J-POPが愛されてきた香港では、特に1990年頃の曲が香港のアーティストにカバーされたと話す。彼が作った曲もあるものの、香港の人たちが聞いたら分かるメロディーの歌を歌った。そのような曲を香港の友達に全部教えてもらい練習した。デモ帰りの市民が聞いたら元気になる歌を歌いたかったと話す。

「2019年には50駅を回ったくらいです。東京で言ったら、山手線以上の数の駅、色んな所に行って歌いました。それを1年間、毎日続けていましたね。アニメ「忍たま乱太郎」の「勇気100%」が超有名で、みんなが歌えるんですよ。これは沢山歌いました。日本語で歌っています、香港人が。嬉しかったし、びっくりしました」。

香港を応援するアーティストがいること

いったい、Mr.Wallyは香港でどんなことを経験したのだろう。

「2019年のデモで、香港の若者がたくさん捕まりました。警察からの暴力もありました。それをSNSで見ると心が痛みました。みんなが大変な思いをしているなら、僕も「香港人加油(香港人頑張れ)」を掲げて歌おうと。でも、本当に怖かったです。歌っているときって、攻撃されても無力ですから」。

彼を見て警察を呼ぶ人もいた。彼らは、曖昧な理由を取り出して「出て行け」と言ったが、彼が掲げている「香港人加油(香港人頑張れ)」や民主派を支持したことには触れなかった。

世界で有名なアーティストの中には、香港を自由に訪問したり、コンサートを開いたりする人もいる。入境制限で香港に向かうことができなくなった今、アーティストとして民主派を支持したことを後悔しているか尋ねた。

「香港に行けなくなったのは悲しいですけど、これまでしてきたことに対して後悔はありません。それよりも、行動したことの方が大きいと感じます。香港で知られている歌手として、香港人に少しでも力になることができました。それを2019年の1年間残せたので、意味があったと思います」。

Mr.Wallyの職業は、人々が幸せな時間を作ることだ。誰かの喜ぶ姿をみるのが好きな彼は、大衆歌手であり、信念を語ることを拒まないシンガーソングライターだ。香港市民の自由が日々狭まっていることをSNSで語ることは、アーティストにとって不利益になる場合も少なくない。彼が発信を続ける理由は、故郷に帰れず外国で民主化運動を続ける香港やミャンマーの人々の力になりたいからだ。政治的に力になることに加え、彼らが日本に滞在する間、幸せや喜びを感じる時間をどう増やせるかを考える。

香港での活動が難しくなった今、Mr.Wallyの幸せとは何だろうか。

「演奏して歌う時、人々に喜んでもらえる瞬間が嬉しいです。今は新しい曲をレコーディングしていて、同僚と一緒にサウンドを作り出す作業を楽しんでいます。

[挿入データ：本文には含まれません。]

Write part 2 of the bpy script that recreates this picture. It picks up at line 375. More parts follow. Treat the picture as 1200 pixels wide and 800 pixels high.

チームとしてレコーディングを進める時、作品が完成していく過程を見ると自分が音楽家であることを感じます。レコーディングは大変です。時間も費用も掛かりますが、曲は永遠に残るという価値があります。香港に戻れたら、ライブしに行きたいです。香港の皆さんに演奏を聞いてもらい、楽しんでもらいたいです」。

プロフィール

2015年、都内で路上演奏を始め、同年に台湾、香港でも路上演奏をしに行く。香港では路上演奏中に全財産が入ったバックを何者かに盗まれ、一文無しになり、その事件をFacebookで投稿すると香港の著名人がシェアし、それがきっかけで香港中にMr.Wallyの存在が知れ渡る事になる。その後、多くの香港人が支援してくれた事で無事帰国する事ができ、その時の感謝の気持ちが強くなり、恩返しのつもりで香港で音楽活動をする事を決意。翌年2016年も香港を訪れ、香港中で路上演奏を開始する。香港のワーキンホリデーを取得し、様々な企業のCMにも出演する。ハーゲンダッツ、Zoff、一風堂など。2019年、香港で大規模なデモが行われる事になり「香港人加油(香港人頑張れ)」と書いた看板を掲げて連日香港各所で路上演奏を行い、香港人を応援し、勇気づけて周った。2020年、コロナが流行し、止むなく帰国をする事になる。2023年、6月12日、香港に3年振りに行くと、香港入管で止められ、入境拒否と強制退去を言い渡される。